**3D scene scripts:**

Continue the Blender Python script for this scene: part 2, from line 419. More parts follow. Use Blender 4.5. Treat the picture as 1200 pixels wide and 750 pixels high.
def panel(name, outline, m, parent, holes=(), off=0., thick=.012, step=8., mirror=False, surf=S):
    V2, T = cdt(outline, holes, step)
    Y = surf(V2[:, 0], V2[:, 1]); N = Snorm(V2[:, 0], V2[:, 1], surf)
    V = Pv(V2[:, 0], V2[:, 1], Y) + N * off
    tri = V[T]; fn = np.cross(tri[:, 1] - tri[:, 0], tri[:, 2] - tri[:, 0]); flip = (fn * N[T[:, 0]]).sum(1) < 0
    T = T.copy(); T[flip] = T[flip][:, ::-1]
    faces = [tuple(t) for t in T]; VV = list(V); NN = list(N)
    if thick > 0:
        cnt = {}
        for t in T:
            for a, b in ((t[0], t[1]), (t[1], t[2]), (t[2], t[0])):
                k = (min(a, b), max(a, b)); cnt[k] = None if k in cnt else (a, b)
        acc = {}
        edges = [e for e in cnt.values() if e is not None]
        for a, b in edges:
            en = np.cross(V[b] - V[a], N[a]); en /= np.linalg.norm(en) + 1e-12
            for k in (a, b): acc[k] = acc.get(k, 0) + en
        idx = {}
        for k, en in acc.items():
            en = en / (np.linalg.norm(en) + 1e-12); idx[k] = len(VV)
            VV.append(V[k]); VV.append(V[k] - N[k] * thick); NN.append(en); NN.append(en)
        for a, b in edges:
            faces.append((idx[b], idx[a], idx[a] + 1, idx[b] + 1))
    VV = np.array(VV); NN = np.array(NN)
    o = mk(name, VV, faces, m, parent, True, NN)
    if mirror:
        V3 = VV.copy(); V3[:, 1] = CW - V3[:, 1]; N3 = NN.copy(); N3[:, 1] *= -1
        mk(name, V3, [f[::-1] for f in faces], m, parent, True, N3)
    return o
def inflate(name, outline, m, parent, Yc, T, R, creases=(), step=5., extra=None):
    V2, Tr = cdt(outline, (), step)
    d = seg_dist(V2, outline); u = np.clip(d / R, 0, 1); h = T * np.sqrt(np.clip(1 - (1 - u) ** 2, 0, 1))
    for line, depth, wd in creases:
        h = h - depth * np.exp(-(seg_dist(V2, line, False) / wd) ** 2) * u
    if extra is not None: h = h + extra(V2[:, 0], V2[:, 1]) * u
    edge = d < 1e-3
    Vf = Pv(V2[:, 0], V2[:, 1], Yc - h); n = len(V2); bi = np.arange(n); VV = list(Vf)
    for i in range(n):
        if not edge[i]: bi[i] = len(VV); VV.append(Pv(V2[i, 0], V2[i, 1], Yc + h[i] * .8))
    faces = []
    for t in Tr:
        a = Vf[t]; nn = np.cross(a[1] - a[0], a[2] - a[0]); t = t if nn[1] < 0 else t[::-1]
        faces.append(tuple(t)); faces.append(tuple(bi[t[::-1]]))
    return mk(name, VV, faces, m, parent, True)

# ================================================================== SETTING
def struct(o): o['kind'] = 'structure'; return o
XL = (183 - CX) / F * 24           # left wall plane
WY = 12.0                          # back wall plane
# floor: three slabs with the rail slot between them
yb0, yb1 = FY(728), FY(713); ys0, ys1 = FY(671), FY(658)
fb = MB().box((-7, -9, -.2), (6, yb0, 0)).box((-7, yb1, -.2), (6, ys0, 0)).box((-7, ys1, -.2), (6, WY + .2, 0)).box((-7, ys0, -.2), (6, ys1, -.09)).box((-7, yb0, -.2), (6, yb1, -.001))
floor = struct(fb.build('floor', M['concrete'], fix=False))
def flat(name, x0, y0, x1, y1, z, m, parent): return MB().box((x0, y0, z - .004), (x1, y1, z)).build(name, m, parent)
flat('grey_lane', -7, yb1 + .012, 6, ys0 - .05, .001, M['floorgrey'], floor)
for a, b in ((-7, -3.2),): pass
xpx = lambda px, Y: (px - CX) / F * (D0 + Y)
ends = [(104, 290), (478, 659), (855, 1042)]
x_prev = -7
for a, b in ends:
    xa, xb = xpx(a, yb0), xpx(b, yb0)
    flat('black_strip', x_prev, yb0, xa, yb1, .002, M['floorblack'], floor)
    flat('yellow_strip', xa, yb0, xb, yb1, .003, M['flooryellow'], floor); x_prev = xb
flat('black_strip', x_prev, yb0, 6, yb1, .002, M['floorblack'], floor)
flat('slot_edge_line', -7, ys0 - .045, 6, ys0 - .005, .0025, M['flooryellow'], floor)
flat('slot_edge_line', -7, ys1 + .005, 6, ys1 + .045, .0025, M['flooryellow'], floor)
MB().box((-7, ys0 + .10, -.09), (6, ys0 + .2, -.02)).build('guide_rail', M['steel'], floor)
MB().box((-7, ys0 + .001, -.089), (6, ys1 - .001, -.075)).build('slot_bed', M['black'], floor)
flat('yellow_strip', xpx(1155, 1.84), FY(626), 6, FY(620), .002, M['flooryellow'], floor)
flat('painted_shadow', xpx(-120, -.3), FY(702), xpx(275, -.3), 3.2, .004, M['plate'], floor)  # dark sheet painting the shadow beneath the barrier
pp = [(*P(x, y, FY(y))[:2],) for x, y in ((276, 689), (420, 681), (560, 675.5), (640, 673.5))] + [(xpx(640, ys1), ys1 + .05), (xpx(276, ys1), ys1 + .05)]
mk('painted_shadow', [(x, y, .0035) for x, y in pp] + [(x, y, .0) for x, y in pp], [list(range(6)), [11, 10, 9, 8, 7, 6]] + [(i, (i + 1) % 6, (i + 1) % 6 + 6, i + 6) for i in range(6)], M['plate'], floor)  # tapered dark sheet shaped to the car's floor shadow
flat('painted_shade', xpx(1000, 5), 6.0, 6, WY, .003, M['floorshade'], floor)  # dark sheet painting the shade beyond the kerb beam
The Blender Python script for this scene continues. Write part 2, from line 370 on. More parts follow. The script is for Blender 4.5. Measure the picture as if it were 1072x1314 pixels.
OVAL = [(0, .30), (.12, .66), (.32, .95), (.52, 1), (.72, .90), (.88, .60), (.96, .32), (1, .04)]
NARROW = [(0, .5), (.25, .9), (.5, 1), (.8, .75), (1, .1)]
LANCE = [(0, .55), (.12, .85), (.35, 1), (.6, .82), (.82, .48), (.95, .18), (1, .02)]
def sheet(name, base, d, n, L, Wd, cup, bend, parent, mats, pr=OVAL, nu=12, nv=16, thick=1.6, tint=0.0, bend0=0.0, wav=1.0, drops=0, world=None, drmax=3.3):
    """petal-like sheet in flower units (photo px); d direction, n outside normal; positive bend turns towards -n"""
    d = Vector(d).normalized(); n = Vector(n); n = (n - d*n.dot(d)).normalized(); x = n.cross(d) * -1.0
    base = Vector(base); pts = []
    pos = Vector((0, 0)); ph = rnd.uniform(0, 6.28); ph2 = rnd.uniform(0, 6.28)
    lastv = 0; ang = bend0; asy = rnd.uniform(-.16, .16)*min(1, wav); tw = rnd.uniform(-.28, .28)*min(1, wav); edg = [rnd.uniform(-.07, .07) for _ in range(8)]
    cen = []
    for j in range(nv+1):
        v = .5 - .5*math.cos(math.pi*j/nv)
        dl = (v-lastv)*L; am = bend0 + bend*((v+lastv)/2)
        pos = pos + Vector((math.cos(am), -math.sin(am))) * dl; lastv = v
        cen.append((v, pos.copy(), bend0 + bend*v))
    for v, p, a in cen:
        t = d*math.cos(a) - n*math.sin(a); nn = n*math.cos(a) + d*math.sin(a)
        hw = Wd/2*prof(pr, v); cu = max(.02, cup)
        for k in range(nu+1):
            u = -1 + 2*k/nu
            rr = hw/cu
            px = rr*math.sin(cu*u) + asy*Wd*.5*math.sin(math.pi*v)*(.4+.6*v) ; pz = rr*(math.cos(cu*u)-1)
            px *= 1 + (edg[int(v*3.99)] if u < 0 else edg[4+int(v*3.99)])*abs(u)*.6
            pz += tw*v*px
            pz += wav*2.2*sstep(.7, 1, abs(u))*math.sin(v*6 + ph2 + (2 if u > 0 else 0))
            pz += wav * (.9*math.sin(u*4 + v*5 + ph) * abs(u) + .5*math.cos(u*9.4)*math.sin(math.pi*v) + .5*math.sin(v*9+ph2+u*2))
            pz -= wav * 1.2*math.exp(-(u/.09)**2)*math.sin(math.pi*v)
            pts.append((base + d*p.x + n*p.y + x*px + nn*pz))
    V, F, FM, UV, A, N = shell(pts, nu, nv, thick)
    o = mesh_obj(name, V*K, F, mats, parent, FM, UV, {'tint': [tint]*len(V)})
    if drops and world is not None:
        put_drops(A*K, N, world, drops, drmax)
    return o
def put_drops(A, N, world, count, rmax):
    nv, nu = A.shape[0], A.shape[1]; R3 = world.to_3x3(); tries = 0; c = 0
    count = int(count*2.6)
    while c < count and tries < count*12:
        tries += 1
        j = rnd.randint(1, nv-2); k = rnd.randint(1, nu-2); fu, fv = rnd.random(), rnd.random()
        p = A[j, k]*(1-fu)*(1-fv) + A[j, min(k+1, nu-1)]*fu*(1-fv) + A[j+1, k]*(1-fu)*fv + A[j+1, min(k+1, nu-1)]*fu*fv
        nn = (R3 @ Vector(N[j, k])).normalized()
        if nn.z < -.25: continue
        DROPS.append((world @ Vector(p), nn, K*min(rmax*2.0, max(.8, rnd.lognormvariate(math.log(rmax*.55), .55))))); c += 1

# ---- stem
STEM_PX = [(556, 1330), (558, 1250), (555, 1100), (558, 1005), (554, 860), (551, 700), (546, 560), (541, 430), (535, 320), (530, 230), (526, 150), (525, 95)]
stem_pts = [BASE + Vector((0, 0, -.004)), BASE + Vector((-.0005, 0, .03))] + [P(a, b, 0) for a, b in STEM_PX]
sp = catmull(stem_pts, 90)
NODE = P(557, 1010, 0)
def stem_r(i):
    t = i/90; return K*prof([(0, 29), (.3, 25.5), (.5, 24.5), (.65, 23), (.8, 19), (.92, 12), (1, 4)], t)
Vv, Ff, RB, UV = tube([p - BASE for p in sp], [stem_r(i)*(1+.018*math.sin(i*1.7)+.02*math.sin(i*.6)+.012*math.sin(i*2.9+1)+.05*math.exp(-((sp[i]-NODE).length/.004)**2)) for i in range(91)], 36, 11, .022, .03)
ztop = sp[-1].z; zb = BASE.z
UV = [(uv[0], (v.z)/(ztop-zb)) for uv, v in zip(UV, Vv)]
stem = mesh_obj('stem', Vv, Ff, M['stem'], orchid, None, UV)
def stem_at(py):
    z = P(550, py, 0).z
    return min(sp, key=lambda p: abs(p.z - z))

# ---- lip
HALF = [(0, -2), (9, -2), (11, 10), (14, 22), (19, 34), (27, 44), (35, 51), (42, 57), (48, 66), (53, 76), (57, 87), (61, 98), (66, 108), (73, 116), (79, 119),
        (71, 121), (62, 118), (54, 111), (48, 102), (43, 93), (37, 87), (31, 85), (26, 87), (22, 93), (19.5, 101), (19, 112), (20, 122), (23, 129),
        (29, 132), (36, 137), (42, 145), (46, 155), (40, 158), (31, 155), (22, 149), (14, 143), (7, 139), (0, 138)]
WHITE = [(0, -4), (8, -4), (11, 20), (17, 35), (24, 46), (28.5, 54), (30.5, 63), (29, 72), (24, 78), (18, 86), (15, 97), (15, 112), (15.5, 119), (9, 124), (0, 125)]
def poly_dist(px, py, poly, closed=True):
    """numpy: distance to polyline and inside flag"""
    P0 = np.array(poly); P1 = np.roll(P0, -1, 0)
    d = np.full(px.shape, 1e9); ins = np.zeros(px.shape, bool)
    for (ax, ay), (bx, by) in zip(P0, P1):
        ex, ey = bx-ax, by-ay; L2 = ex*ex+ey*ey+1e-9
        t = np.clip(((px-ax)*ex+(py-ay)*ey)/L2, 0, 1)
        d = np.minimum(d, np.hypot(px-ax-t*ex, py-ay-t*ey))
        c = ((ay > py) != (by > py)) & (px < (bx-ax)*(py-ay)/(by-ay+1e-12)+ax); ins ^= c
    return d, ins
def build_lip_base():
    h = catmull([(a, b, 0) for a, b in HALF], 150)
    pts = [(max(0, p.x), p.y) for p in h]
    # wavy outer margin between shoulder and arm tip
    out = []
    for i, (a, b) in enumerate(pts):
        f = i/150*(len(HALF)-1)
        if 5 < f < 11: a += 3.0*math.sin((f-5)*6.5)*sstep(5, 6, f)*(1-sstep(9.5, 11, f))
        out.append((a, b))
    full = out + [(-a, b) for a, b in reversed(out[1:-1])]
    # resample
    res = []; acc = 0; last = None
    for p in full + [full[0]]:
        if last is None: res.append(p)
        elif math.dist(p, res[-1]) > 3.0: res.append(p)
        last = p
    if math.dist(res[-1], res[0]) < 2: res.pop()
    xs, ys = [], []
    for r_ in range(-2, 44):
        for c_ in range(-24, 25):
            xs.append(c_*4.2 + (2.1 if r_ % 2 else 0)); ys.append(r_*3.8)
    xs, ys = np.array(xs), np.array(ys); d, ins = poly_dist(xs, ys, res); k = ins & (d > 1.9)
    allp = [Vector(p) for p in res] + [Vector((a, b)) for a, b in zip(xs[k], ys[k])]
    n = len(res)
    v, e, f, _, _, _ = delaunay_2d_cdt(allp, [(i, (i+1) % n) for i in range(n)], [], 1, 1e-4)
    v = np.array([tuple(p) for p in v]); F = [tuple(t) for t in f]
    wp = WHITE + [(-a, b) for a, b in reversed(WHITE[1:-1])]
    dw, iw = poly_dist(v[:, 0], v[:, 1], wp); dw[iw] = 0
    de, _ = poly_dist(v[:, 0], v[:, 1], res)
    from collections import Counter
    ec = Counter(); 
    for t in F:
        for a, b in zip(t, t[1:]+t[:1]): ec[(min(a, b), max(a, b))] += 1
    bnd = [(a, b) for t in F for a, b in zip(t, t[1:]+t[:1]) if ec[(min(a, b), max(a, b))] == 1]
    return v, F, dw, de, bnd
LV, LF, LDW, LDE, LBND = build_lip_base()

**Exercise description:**
Report how many lines in the listing above include the word "picture". Give nothing but the number.

**Exercise answer:**
2